Je me souviens du jour où j'ai su qu'il serait mon professeur de philo. C'était en première et on avait une heure d'initiation à la philosophie par semaine que ma prof de français avait négocié avec Monsieur Franck et qui est aussi très très amie avec lui. J'étais très déçue, de son visage, de sa sévérité, je le trouvais beaucoup trop opaque; je me sentais au début d'un long chemin à parcourir avant qu'il n'arrive à se faire à mon existence, à l'envisager.
Le premier stade est le jour où le professeur vous appelle par votre prénom, cela provoque toujours un léger sursaut d'amour-propre, il conçoit votre existence autonome, il s'y est fait. C'est le produit d'un travail quotidien, comme un bébé qui après avoir vu pendant un certain temps évoluer sa mère devant ses yeux l'identifie enfin comme "maman", la fait exister. Vous existez enfin en cours, la belle et prudente relation prof/élève peut alors commencer. Je me souviens du jour où pour la première fois il m'a appelé "Murielle", il savait qui j'étais et tenait à me le faire savoir. Plus qu'une identification il semblait que mon corps redevenait mon prénom, et mon prénom retrouvait sa souplesse, son utilisation libre, facile et à portée de tous et dont le prof en question venait d'en acquérir l'usage : aucun retour en arrière n'était possible, je devenais Murielle, définitivement.

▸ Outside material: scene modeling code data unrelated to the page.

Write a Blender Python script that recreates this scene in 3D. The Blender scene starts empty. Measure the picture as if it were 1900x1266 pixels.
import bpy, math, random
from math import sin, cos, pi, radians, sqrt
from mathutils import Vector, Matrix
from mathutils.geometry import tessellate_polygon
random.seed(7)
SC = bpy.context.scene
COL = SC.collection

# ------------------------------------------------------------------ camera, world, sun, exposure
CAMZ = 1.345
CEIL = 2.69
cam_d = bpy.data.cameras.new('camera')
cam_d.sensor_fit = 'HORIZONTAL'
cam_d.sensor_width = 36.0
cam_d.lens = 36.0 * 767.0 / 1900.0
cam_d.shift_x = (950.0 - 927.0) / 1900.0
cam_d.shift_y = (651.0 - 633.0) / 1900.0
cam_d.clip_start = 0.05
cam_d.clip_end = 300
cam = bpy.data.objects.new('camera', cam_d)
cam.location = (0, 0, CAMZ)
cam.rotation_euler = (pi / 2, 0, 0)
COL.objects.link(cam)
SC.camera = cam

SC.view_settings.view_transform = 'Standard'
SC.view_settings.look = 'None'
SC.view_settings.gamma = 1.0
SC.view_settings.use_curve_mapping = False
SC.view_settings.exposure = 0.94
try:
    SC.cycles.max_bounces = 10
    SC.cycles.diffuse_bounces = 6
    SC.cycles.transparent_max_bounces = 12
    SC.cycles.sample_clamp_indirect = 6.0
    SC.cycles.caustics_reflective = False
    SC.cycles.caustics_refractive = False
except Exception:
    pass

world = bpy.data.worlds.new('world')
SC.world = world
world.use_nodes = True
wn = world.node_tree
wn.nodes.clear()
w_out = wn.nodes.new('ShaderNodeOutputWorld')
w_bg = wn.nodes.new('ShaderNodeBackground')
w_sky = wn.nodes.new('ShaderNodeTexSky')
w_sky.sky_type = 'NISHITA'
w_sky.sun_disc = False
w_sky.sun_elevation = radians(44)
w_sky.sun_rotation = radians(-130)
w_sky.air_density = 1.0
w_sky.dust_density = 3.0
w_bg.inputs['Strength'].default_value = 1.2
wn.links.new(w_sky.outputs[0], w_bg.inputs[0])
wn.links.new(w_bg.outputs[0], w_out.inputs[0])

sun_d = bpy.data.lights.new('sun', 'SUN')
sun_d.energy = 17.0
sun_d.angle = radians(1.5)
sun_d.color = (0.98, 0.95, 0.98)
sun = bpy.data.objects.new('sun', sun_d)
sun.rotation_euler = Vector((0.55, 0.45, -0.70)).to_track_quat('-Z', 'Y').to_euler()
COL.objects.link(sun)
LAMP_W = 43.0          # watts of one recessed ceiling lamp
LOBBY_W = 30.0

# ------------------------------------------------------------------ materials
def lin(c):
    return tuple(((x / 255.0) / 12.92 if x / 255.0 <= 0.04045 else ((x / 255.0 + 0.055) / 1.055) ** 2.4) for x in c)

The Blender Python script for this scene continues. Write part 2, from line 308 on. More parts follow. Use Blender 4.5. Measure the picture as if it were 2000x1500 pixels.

Progressivement il a fini par distinguer toute la classe et j'ignore à quel moment il avait fini de tous nous appeler par nos prénoms : c'était la fin d'un processus. La deuxième étape est le rendu de votre première dissertation soit votre premier échange : il commence à connaître votre écriture, la façon que vous avez d'agencer les mots, d'occuper l'espace d'une copie double, les mots que vous utilisez le plus souvent. Plus ça va plus vous avez le choix de vous impliquez dans le travail rendu, plus le travail rendu se personnalise, créer une sorte de rituel quotidien et intime entre vous et le professeur, de dialogue respectueux entre deux personnes vouées à ne connaître que le travail de l'autre : le travail de réflexion, le travail de correction, rarement autre chose.

Tears for Fears - Sowing the seeds of love

3 commentaires:

Anonyme a dit…

Ce qui est cool, c'est que le connaissant il doit googler son nom à peu près tous les jours (faut bien rentabiliser le nouveau mac) donc ta vie vient de s'achever à peu près maintenant.
Signée ta voisine en philo (je tiens à garder mon anonymat)

ashorlivs a dit…
Ce commentaire a été supprimé par l'auteur.
Murielle Joudet a dit…

Franchement Julie t'abuses trop, "Monsieur Franck" sur Google ça doit rien donner, et ******* Franck sur Google y'en a 50, alors arrête de faire flipper une famille libanaise pour rien. Tttssss.